India’s Budget 2018, which raised customs duties on many imported manufactures, finally suggests that the government recognises the need for (a) an industrial policy; and (b) a trade policy that complements the first. However, mainstream economists/journalists are a a-flutter as they believe India is abandoning economic reforms (Panagariya, 12 February 2018, “Return of protectionism”). This is strange, to say the least.
Governments in almost all market economy countries intervene to a greater or a smaller degree in their industries. The US government intervenes in industry through anti trust laws, industrial standards, pollution regulations, and labor laws. However, no one would contend the US has an “industrial policy”, but Japan did and East Asian countries do. What makes interventions by East Asian (Japan, South Korea, Taiwan)/other South-East Asian countries into an “industrial policy” is that their interventions were generally coordinated and viewed as a coherent whole. India, finally, might be on the same path.
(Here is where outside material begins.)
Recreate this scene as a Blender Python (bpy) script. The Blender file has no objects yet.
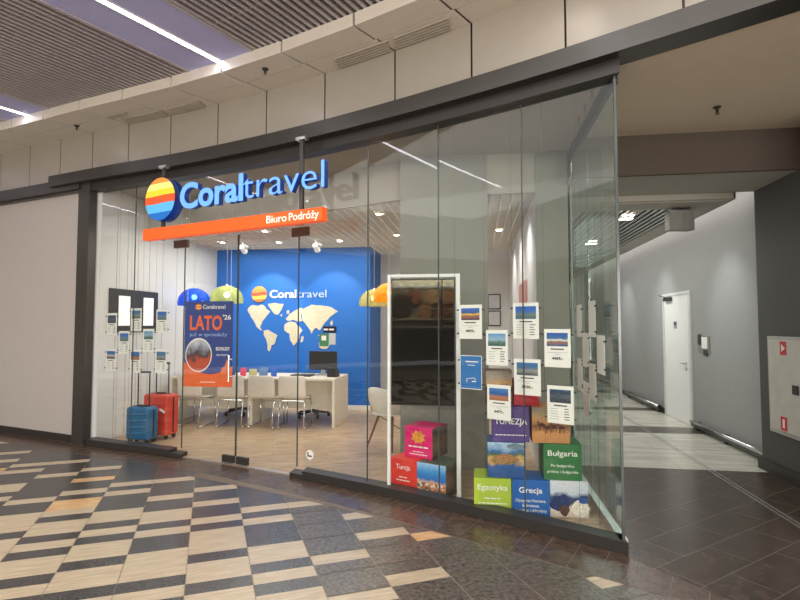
import bpy, math, random
from math import sin, cos, radians, pi, sqrt, atan2
from mathutils import Matrix, Vector
random.seed(7)
SC = bpy.context.scene
COL = SC.collection

# ------------------------------------------------------------------ camera
TH = radians(8.4); PT = radians(2.75); FPX = 520.0; EYE = 1.6
cd = bpy.data.cameras.new('camera'); cam = bpy.data.objects.new('camera', cd); COL.objects.link(cam)
cd.sensor_width = 36; cd.lens = FPX * 36 / 800.0; cd.clip_start = .05
cam.location = (0, 0, EYE); cam.rotation_euler = (pi / 2 + PT, 0, TH)
SC.camera = cam
SC.view_settings.view_transform = 'Standard'; SC.view_settings.look = 'None'
SC.view_settings.gamma = 1; SC.view_settings.exposure = 0.6
try: SC.view_settings.use_curve_mapping = False
except Exception: pass

# curve of the shop front in plan
def S(x):
    if x < -4.6: return 6.1442 - .29 * (x + 4.6)
    return 4.433 - .51 * x - .030 * x * x
def F(x, off=0.0): return (x, S(x) + off * 1.1)
def ang(x): return math.atan(-.51 - .06 * max(x, -3.7))

# ------------------------------------------------------------------ materials
MATS = {}
def srgb(c):
    def f(v):
        v /= 255.0
        return v / 12.92 if v <= .04045 else ((v + .055) / 1.055) ** 2.4
    return (f(c[0]), f(c[1]), f(c[2]), 1)
def new_mat(name):
    m = bpy.data.materials.new(name); m.use_nodes = True
    nt = m.node_tree; b = nt.nodes['Principled BSDF']
    return m, nt, b
def pm(name, c, rough=.5, metal=0, noise=.06, scale=8, bump=0, spec=.5, coat=0):
    if name in MATS: return MATS[name]
    m, nt, b = new_mat(name)
    b.inputs['Roughness'].default_value = rough; b.inputs['Metallic'].default_value = metal
    b.inputs['Specular IOR Level'].default_value = spec
    if coat: b.inputs['Coat Weight'].default_value = coat
    col = srgb(c)
    tc = nt.nodes.new('ShaderNodeTexCoord'); n = nt.nodes.new('ShaderNodeTexNoise')
    n.inputs['Scale'].default_value = scale; n.inputs['Detail'].default_value = 4
    nt.links.new(tc.outputs['Object'], n.inputs['Vector'])
    r = nt.nodes.new('ShaderNodeValToRGB')
    r.color_ramp.elements[0].position = .3; r.color_ramp.elements[1].position = .7
    r.color_ramp.elements[0].color = (*[v * (1 - noise) for v in col[:3]], 1)
    r.color_ramp.elements[1].color = (*[min(1, v * (1 + noise)) for v in col[:3]], 1)
    nt.links.new(n.outputs['Fac'], r.inputs['Fac']); nt.links.new(r.outputs['Color'], b.inputs['Base Color'])
    if bump:
        bp = nt.nodes.new('ShaderNodeBump'); bp.inputs['Strength'].default_value = bump; bp.inputs['Distance'].default_value = .01
        nt.links.new(n.outputs['Fac'], bp.inputs['Height']); nt.links.new(bp.outputs['Normal'], b.inputs['Normal'])
    MATS[name] = m; return m
def em(name, c, s):
    if name in MATS: return MATS[name]
    m, nt, b = new_mat(name)
    b.inputs['Base Color'].default_value = srgb(c)
    b.inputs['Emission Color'].default_value = srgb(c); b.inputs['Emission Strength'].default_value = s
    MATS[name] = m; return m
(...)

Equally, in all East/SE Asian countries, industrial policy was executed as part of five year or longer-term plans. In fact, it was precisely because these countries had planning institutions — which went hand in hand with industrial policy — that they managed to steer policies through good and turbulent times in the global economy, sustaining growth. They did not, unlike much of Latin America (LAC) or Sub-Saharan Africa (SSA), experience “lost decades” in the 1980s-90s.
By contrast, in LAC and SSA two decades of potential economic growth were lost, hence per capita income barely rose, just when their populations were rising. This was not the case in East/SE Asia, which grew rapidly but also transformed their structure of output/employment, ensuring major achievements in human development. The important identifier of these East/SE Asian countries were their planning structures, backed by effective industrial policy, implemented by
Since 1991 the implicit policy seems to have been: reduce high tariffs, deregulate domestic markets, end industrial licencing and market forces will ensure that manufacturing investment will thrive. However, the share of manufacturing in neither output nor employment increased grew since in 1991; it was and is 16 per cent of GDP and under 12 per cent of employment. Manufacturing has in 25 years not been the lead sector. Services have driven growth. Unfortunately India saw premature growth of services, without accompanying manufacturing growth, that was the well-established Kuznets pattern. Services, especially traditional ones (for example, wholesale/retail trade, transport, domestic services) became the receptacle for absorbing surplus labour from rural areas.
However, time is more than ripe now for this policy path dependence to change. India still does not have an industrial policy (that DIPP began consultations towards one is a good beginning, and a recognition that we don’t have one). Improving ease of doing business is an integral element of one, but it is only an element. Recognising that logistics is a especially difficult Indian constraint on all sectors, not just manufacturing, and hence creating a new unit for logistics in the DIPP is a good idea; but this is also only just another element. Every government has invested in better infrastructure, which is a critical element of better logistics support.
However, industrial policy should have several components (on which more later). But first, recognising that India’s ballooning trade deficit with China is accounted for by exports of manufactures to India is critical to policy corrections. Also, policy should note import-intensity of Indian manufacturing production has systematically risen. This partly contributed to rising exports of manufactures, which had imported inputs. However, within manufacturing the average trade-ratio has risen sharply over 20 years. Moreover, capital-intensity of manufactures rose. Also, the capital- and skill-intensity of exports rose. The result: jobs in manufacturing fell between 2005 and 2010, and although they rose till 2012, they have since fallen in absolute terms again.
Even the limited reversal of inverted duty structures in electronics since 2014 has resulted in domestic inputs into electronics rising, even though all integrated circuits still come from China. We also know that within the last decade the Indian auto sector output has risen sharply, making automobiles’ share in manufacturing value added as high as 49 per cent. This sector did not suffer from an inverted duty structure.
Alarmists must not be allowed to derail the policy direction.